February 25, 2026
Real Estate

Asia Pacific: The new centre of global real estate investment in 2026

Theo Novak, Colliers’ Managing Director of Capital Markets & Investment Services, has seen a decisive shift as capital re‑anchors in APAC and momentum accelerates across key markets.

If there is one thing I have learned after years of watching capital move across global real estate markets, it is that momentum really does matter.

Right now, Asia Pacific has more of it than anywhere else.

Coming out of 2025, you could feel it building. Transaction activity rebounded across many of our major markets, and that rebound was not simply a short‑term lift. It signalled a deeper shift taking place across the global investment landscape. Investors are not cautiously dipping back into APAC. They are re‑anchoring here with a level of conviction I have not seen in more than a decade.

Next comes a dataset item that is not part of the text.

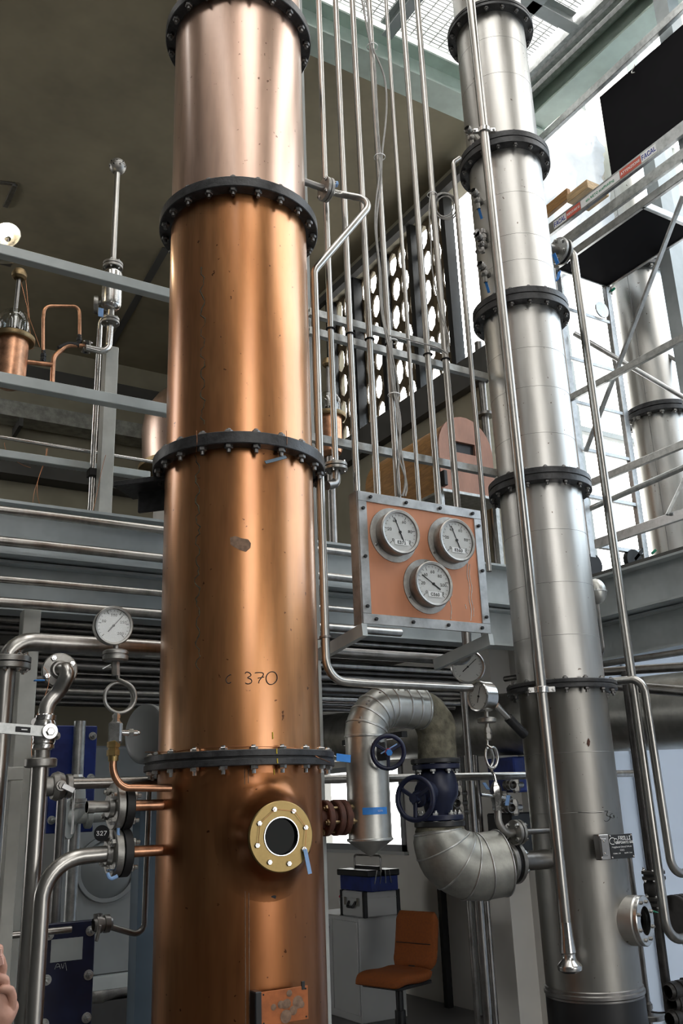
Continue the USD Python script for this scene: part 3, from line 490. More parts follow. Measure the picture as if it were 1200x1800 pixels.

A structural reweighting, years in the making

For years, global portfolios were weighted toward the United States and Europe. That balance is now changing. Stabilising valuations, narrowing bid and ask spreads, and improving transparency across several markets are reshaping how global investors allocate capital. APAC is attracting renewed attention because it aligns with long‑term demographic strength, economic resilience and sustainable growth themes.

We have entered 2026 with clarity, confidence and a stronger appetite for both deployment and repositioning. The question I hear most often from global investors is no longer why they should be in APAC. It is how quickly they can scale, and where.

Gateway markets leading the charge

Managing downside risk remains a key priority for many investors. As a result, I see capital being directed toward mature, highly liquid markets such as Tokyo, Singapore, Sydney and Seoul. These are markets where investors feel comfortable allocating at scale, and that confidence is translating directly into transaction momentum.

At the same time, markets such as India and parts of Southeast Asia are becoming strategic targets for expansion. Investors are looking for scalability and cities that are evolving quickly enough to support long‑term urbanisation trends.

Private capital is rewriting the playbook

With the appeal of downside protection strong, interest in private credit transactions should remain robust, particularly among family offices and high net worth investors.

These private capital sources have also been actively bidding on opportunities ranging from premium office buildings, high-street retail, and trophy hotels to more hands-on value-add strategies. One notable example is the conversion of hotels into student accommodation in Hong Kong, a response to low asset prices and persistent undersupply in the student accommodation market.

Office and retail return to the forefront

After several years of uncertainty, both office and retail are back in investor conversations. Work and shopping patterns are stabilising, values have reset, and investors now have the clarity needed to engage with confidence.

What is particularly interesting is the shift away from new development. Rising construction costs and labour constraints are prompting investors to focus on repositioning and adaptive reuse. These strategies improve asset performance, support sustainability objectives and reduce time to market.

‘Beds and sheds’ continue to dominate

The momentum behind the ‘beds and sheds’ thematic is holding firm. Operators backed by institutional capital are scaling at pace, and we expect to see further consolidation as platforms seek to scale up, grow their assets under management and increase market share through M&A activity.

Living sectors, including multifamily and student housing, continue to benefit from population mobility and persistent supply constraints. Meanwhile, industrial and logistics remain a pillar of structural demand, supported by e‑commerce growth and infrastructure investment.

These sectors offer long‑term defensibility rather than short‑term cyclical opportunity, which is why they continue to attract substantial capital.

Big-ticket transactions are returning

One of the clearest indicators of renewed confidence is the return of large transactions, especially those above US$500million. Investors are seeking efficient, high conviction ways to deploy capital, and competition for these opportunities is rising.

Among these, data centres are expected to dominate the highest-value trades this year, benefiting from structural demand drivers and growing institutional interest.

Why this moment matters

The rebound in transaction activity across most Asia Pacific markets last year has created strong momentum that is set to carry through 2026. Rising investor confidence and conviction in positive market fundamentals point to a very active year for both capital deployment and legacy asset dispositions.

The convergence we are seeing today, of increasing liquidity, intensifying competition and maturing emerging sectors, marks an important point in the evolution of APAC’s investment landscape. This region is not simply participating in the next global cycle. It is leading it.

For investors with ambition and agility, 2026 presents a rare moment where macroeconomic trends, structural fundamentals and demographic drivers all align. The opportunities ahead are not only compelling but highly scalable. I have never been more excited about the future of investment in our region.